A protestor holds a banner translating 'AFD Is Not An Alternative' Anadolu Agency/Getty Images

Allemagne : les fantômes de Weimar

PRINCETON – Les résultats des élections allemandes offrent un étrange paradoxe : l’Union chrétienne-démocrate de la chancelière Angela Merkel est indubitablement le parti le plus puissant, et il est impensable qu’une coalition puisse se constituer sans elle, mais ni la CDU ni son ancien partenaire de la coalition gouvernementale, le parti social-démocrate, n’ont brillé. La première réaction de nombreux dirigeants du SPD, après la piètre performance du parti (20,4% des voix, contre 25,7% en 2013), aura été de se prononcer en faveur d’une cure d’opposition.

Ce réflexe – fuir le pouvoir – évoque les pratiques politiques de l’éphémère expérience démocratique allemande de l’entre-deux-guerres, la République de Weimar. Depuis la création de la République fédérale, en 1949, une question hante la politique allemande : l’épisode de Weimar pourrait-il se répéter, avec, à la clé, un nouveau triomphe de l’extrême-droite ? Aujourd’hui, alors qu’un parti extrémiste, l’Alternative für Deutschland (AfD), entre au Bundestag pour la première depuis la Seconde Guerre mondiale, la question sort de l’ombre.

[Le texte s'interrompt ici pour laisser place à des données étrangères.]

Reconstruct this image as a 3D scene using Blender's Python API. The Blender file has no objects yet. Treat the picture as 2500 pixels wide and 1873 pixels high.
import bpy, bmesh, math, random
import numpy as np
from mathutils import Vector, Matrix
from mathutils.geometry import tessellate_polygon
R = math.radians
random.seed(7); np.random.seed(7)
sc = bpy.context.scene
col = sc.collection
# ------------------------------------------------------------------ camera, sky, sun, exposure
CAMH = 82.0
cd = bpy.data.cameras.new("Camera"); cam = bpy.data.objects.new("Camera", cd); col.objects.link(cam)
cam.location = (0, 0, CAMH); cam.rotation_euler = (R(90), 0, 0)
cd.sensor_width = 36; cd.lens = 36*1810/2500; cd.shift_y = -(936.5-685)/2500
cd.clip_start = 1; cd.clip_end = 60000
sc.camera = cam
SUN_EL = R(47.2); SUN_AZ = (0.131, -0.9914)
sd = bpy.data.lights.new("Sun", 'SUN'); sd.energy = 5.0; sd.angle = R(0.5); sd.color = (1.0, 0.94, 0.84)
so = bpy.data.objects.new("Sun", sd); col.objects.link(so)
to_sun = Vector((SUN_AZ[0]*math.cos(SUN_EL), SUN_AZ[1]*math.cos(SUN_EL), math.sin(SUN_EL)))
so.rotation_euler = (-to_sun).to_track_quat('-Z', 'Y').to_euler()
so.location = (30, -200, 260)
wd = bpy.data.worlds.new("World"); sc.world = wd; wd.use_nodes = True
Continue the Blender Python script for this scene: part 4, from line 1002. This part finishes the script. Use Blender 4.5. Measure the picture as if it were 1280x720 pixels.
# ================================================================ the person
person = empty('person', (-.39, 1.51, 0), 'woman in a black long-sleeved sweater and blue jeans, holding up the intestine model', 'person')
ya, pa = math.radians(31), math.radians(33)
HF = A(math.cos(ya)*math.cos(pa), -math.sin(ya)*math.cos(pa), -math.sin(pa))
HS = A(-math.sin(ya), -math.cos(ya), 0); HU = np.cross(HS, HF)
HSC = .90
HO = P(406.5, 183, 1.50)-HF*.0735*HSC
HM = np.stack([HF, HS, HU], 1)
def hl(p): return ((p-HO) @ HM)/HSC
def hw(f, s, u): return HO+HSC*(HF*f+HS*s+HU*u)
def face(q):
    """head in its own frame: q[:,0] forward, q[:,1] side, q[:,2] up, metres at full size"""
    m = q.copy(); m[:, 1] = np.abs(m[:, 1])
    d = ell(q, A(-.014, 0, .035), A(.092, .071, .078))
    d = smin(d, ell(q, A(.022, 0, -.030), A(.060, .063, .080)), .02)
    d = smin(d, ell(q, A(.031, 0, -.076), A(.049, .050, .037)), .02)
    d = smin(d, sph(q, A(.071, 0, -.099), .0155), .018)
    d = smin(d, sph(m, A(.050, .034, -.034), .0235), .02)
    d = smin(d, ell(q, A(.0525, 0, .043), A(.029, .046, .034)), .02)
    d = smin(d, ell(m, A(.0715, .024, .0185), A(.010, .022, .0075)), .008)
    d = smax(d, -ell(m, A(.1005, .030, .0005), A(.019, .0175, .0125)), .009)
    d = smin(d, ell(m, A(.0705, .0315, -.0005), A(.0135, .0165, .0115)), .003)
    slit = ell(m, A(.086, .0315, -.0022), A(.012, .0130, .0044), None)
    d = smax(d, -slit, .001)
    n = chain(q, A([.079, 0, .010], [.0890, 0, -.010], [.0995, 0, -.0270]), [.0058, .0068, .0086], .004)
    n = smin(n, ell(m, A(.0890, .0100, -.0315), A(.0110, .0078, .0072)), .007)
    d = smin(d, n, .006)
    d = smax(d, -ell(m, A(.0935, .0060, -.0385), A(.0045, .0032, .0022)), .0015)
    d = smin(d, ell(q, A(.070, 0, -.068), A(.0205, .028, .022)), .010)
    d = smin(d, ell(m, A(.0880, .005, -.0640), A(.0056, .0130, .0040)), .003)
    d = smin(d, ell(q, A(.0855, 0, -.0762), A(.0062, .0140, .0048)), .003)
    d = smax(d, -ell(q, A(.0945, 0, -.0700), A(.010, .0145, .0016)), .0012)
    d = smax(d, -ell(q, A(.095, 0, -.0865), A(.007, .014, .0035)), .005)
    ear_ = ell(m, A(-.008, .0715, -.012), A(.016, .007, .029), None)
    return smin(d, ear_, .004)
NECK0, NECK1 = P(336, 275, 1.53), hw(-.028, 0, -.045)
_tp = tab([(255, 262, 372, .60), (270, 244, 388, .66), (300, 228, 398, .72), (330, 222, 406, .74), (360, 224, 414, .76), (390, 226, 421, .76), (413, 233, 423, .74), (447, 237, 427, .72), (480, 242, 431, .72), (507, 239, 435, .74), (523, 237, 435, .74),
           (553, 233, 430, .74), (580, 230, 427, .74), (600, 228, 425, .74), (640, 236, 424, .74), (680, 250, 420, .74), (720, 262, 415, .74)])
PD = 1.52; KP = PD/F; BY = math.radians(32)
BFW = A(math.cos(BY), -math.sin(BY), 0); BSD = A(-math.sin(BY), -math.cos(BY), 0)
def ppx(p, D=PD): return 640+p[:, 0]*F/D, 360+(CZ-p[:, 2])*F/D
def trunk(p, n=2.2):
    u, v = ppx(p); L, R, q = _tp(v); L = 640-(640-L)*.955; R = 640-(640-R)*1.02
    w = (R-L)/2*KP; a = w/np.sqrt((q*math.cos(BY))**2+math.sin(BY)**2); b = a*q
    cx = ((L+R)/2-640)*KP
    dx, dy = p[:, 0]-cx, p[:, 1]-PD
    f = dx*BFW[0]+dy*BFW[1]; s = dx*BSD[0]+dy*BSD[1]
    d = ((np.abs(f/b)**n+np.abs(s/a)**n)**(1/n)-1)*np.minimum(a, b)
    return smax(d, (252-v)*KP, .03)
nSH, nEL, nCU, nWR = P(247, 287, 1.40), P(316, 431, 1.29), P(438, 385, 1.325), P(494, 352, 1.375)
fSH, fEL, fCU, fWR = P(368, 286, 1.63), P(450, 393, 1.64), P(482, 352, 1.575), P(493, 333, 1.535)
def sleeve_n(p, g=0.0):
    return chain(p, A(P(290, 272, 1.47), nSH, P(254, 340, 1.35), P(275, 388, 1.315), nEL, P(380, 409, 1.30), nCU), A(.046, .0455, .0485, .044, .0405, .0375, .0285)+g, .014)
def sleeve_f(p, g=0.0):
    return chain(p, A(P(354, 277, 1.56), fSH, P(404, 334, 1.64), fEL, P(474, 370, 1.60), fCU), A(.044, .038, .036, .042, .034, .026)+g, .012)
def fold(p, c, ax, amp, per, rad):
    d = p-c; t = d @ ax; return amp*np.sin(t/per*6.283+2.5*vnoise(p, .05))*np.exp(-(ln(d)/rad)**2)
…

Certains parallèles avec l’Allemagne de Weimar sautent aux yeux. À Weimar, même durant la période relativement stable du milieu et de la fin des années 1920, avant la Grande Dépression, les partis, dès lors qu’ils se trouvaient au gouvernement, étaient sanctionnés par les électeurs, qui au contraire les gratifiaient pour peu qu’ils se présentent comme partis du changement ou de la protestation. Entre 1924 et 1928, la droite modérée participa aux gouvernements de coalition et en souffrit durement ; après 1928, le SPD, ayant gouverné en coalition, fut à son tour pénalisé.